Compressive properties of aperiodic but ordered cellular materials inspired by Penrose tilings
Ge Qi, Ji-jing Tian, Chen-xi Liu, Yun-long Chen, Song Jiang, Zhi-jie He, Meng Han, Kai-Uwe Schröder, Li Ma
doi:10.1016/j.tws.2024.112287
受彭罗斯瓷砖启发的非周期性有序细胞材料的压缩特性
Various cellular materials have been emerging in the past decades, whose design strategy focuses on the periodic arrangements of a representative unit cell. Recent studies indicate that aperiodic tessellations possess the ability to eliminate the risk of catastrophic global failure.
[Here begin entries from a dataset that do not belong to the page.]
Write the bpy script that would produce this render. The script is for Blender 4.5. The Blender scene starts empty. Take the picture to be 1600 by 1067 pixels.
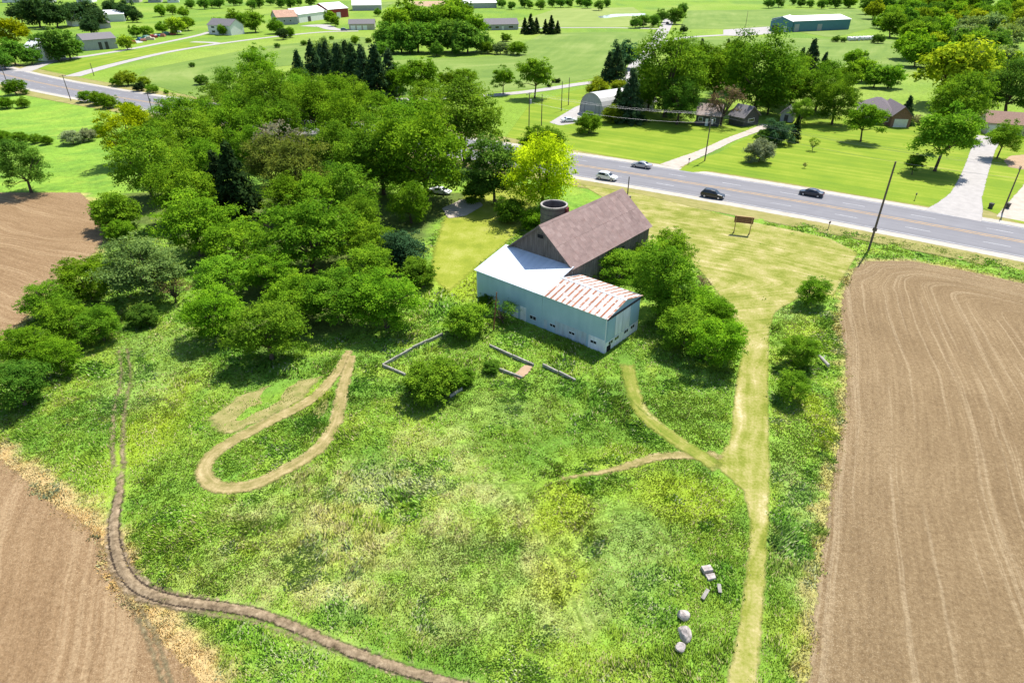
import bpy, math, random
import numpy as np
from mathutils import Vector, Matrix

# ------------------------------------------------------------------ camera, sky, sun, exposure
SC = bpy.context.scene
COL = SC.collection
CAM_H, PITCH, FPX = 42.0, math.radians(31.0), 1000.0          # metres above ground, down tilt, focal length for a 1600 px wide frame
cam = bpy.data.cameras.new('camera'); cam.sensor_width = 36.0; cam.lens = 36.0 * FPX / 1600.0
cam.clip_start = 0.5; cam.clip_end = 9000
camo = bpy.data.objects.new('camera', cam); COL.objects.link(camo)
camo.location = (0, 0, CAM_H); camo.rotation_euler = (math.pi / 2 - PITCH, 0, 0)
SC.camera = camo
SUN_AZ, SUN_EL = math.radians(36.0), math.radians(60.0)       # azimuth from +Y towards +X
w = bpy.data.worlds.new('World'); SC.world = w; w.use_nodes = True
nt = w.node_tree; nt.nodes.clear()
sky = nt.nodes.new('ShaderNodeTexSky'); sky.sky_type = 'NISHITA'; sky.sun_disc = False
sky.sun_elevation = SUN_EL; sky.sun_rotation = SUN_AZ; sky.air_density = 1.0; sky.dust_density = 0.6; sky.ozone_density = 1.0
bg = nt.nodes.new('ShaderNodeBackground'); bg.inputs['Strength'].default_value = 0.12
wo = nt.nodes.new('ShaderNodeOutputWorld')
nt.links.new(sky.outputs[0], bg.inputs[0]); nt.links.new(bg.outputs[0], wo.inputs[0])
sl = bpy.data.lights.new('sun', 'SUN'); sl.energy = 4.6; sl.angle = math.radians(0.55); sl.color = (1.0, 0.955, 0.88)
so = bpy.data.objects.new('sun', sl); COL.objects.link(so)
sdir = Vector((math.sin(SUN_AZ) * math.cos(SUN_EL), math.cos(SUN_AZ) * math.cos(SUN_EL), math.sin(SUN_EL)))
so.rotation_euler = (-sdir).to_track_quat('-Z', 'Y').to_euler(); so.location = (60, 60, 200)
SC.view_settings.view_transform = 'Standard'; SC.view_settings.look = 'None'
SC.view_settings.gamma = 1.0; SC.view_settings.exposure = 0.70
SC.view_settings.use_curve_mapping = False
SC.render.engine = 'CYCLES'
SC.cycles.max_bounces = 6; SC.cycles.diffuse_bounces = 3; SC.cycles.transmission_bounces = 4; SC.cycles.transparent_max_bounces = 12
SC.cycles.use_denoising = True

random.seed(7)
RNG = np.random.default_rng(11)
SP, CP = math.sin(PITCH), math.cos(PITCH)


def G(px, py, z=0.0):
    """ground place seen at a spot of the 1600 px photograph"""
    u = (px - 800) / FPX; v = (py - 533.5) / FPX
    t = (CAM_H - z) / (SP + v * CP)
    return (u * t, (CP - v * SP) * t)


def GP(pts):
    return np.array([G(*p) for p in pts], float)


# ------------------------------------------------------------------ numeric helpers
_PERM = np.random.default_rng(5).permutation(4096)
_VALS = np.random.default_rng(6).random(4096)


def vnoise(x, y, s=0):
    x = np.asarray(x, float); y = np.asarray(y, float)
    xi = np.floor(x).astype(np.int64); yi = np.floor(y).astype(np.int64)
    fx = x - xi; fy = y - yi
    fx = fx * fx * (3 - 2 * fx); fy = fy * fy * (3 - 2 * fy)
    h = lambda a, b: _VALS[_PERM[(_PERM[(a + s * 17) & 4095] + b) & 4095]]
    return (h(xi, yi) * (1 - fx) + h(xi + 1, yi) * fx) * (1 - fy) + (h(xi, yi + 1) * (1 - fx) + h(xi + 1, yi + 1) * fx) * fy


def fbm(x, y, s=0, o=4):
    r = 0; a = 0.5; t = 0
    for i in range(o):
        r = r + a * vnoise(x * 2 ** i + 13.1 * i, y * 2 ** i + 7.7 * i, s + i); t += a; a *= 0.5
    return r / t


def seg_dist(P, A, closed=True):
    """distance of points to a polyline"""
    best = np.full(len(P), 1e9)
    n = len(A)
    for i in range(n if closed else n - 1):
        a = A[i]; b = A[(i + 1) % n]; d = b - a
        L = max(d @ d, 1e-9)
        t = np.clip(((P - a) @ d) / L, 0, 1)
        q = P - (a + t[:, None] * d)
        best = np.minimum(best, np.einsum('ij,ij->i', q, q))
    return np.sqrt(best)


def inside(P, A):
    r = np.zeros(len(P), bool); n = len(A)
    for i in range(n):
        a = A[i]; b = A[(i + 1) % n]
        if a[1] == b[1]: continue
        c = ((a[1] > P[:, 1]) != (b[1] > P[:, 1])) & (P[:, 0] < (b[0] - a[0]) * (P[:, 1] - a[1]) / (b[1] - a[1]) + a[0])
        r ^= c
    return r


def sdf(P, A):
    """positive inside"""
    return np.where(inside(P, A), 1, -1) * seg_dist(P, A)


def sstep(a, b, x):
    t = np.clip((x - a) / (b - a), 0, 1)
    return t * t * (3 - 2 * t)


def spline(pts, step):
    """Catmull-Rom through points, resampled at even steps"""
    p = np.array(pts, float)
    p = np.vstack([2 * p[0] - p[1], p, 2 * p[-1] - p[-2]])
    out = []
    for i in range(1, len(p) - 2):
        t = np.linspace(0, 1, 40, endpoint=False)[:, None]
        out.append(0.5 * ((2 * p[i]) + (-p[i - 1] + p[i + 1]) * t + (2 * p[i - 1] - 5 * p[i] + 4 * p[i + 1] - p[i + 2]) * t ** 2
                          + (-p[i - 1] + 3 * p[i] - 3 * p[i + 1] + p[i + 2]) * t ** 3))
    out = np.vstack(out + [p[-2][None]])
    d = np.r_[0, np.cumsum(np.linalg.norm(np.diff(out, axis=0), axis=1))]
    n = max(2, int(d[-1] / step) + 1)
    s = np.linspace(0, d[-1], n)
    return np.stack([np.interp(s, d, out[:, k]) for k in range(out.shape[1])], 1), s


ORD = ('first second third fourth fifth sixth seventh eighth ninth tenth eleventh twelfth thirteenth fourteenth fifteenth sixteenth seventeenth '
       'eighteenth nineteenth twentieth').split()


# ------------------------------------------------------------------ scene object helpers
def tag(o, label=None, cat=None, group=None, kind=None):
    if label: o['label'] = label
    if cat: o['category'] = cat
    if group: o['group'] = group
    if kind: o['kind'] = kind
    return o


def np_mesh(name, V, Fc, mat=None, nper=None, smooth=False, attrs=None):
    """V (n,3); Fc (m,k) quads or triangles"""
    V = np.ascontiguousarray(V, np.float32); Fc = np.ascontiguousarray(Fc, np.int32)
    me = bpy.data.meshes.new(name)
    m, k = Fc.shape
    me.vertices.add(len(V)); me.vertices.foreach_set('co', V.ravel())
    me.loops.add(m * k); me.loops.foreach_set('vertex_index', Fc.ravel())
    me.polygons.add(m); me.polygons.foreach_set('loop_start', np.arange(0, m * k, k, dtype=np.int32))
    if smooth: me.polygons.foreach_set('use_smooth', np.ones(m, bool))
    for an, (ty, dat) in (attrs or {}).items():
        a = me.attributes.new(an, ty, 'POINT')
        a.data.foreach_set('color' if ty == 'FLOAT_COLOR' else 'value', np.ascontiguousarray(dat, np.float32).ravel())
    me.update(calc_edges=True)
    if mat: me.materials.append(mat)
    return me


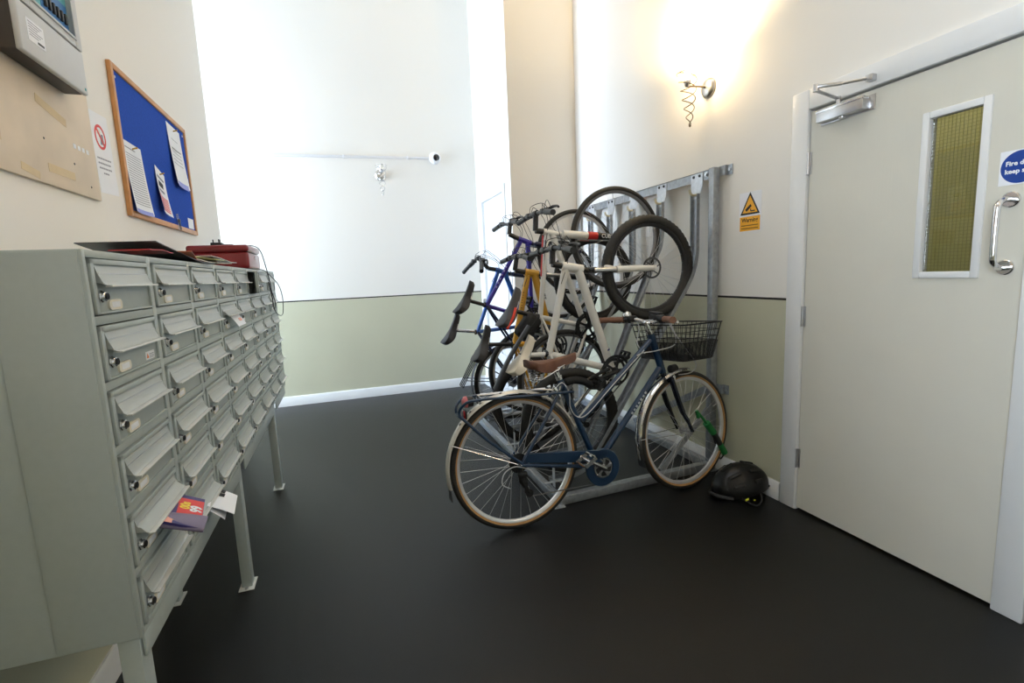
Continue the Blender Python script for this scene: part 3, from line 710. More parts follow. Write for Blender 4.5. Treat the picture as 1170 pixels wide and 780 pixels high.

However, extracting the exact relation between each localized microstructural features and macroscopic material properties of stochastic structures is not applicable due to the intrinsic randomness and disorderliness. In an effort to break through this challenge, this paper develops a class of aperiodic but ordered cellular materials (AOCMs) inspired by three types of Penrose tilings. Both finite element simulations and quasi-static compressive experiments are carried out to address the macroscopic mechanical performance and the microscopic mechanisms. The results show that the distinct deformation and failure mechanisms are induced by their different topological configurations, including the architectural shapes and tessellating orientations. The proposed AOCMs possess excellent potentials as load carrying structures and energy absorbers, and the outcomes reported here serve to provide a new perspective on the development of advanced cellular materials.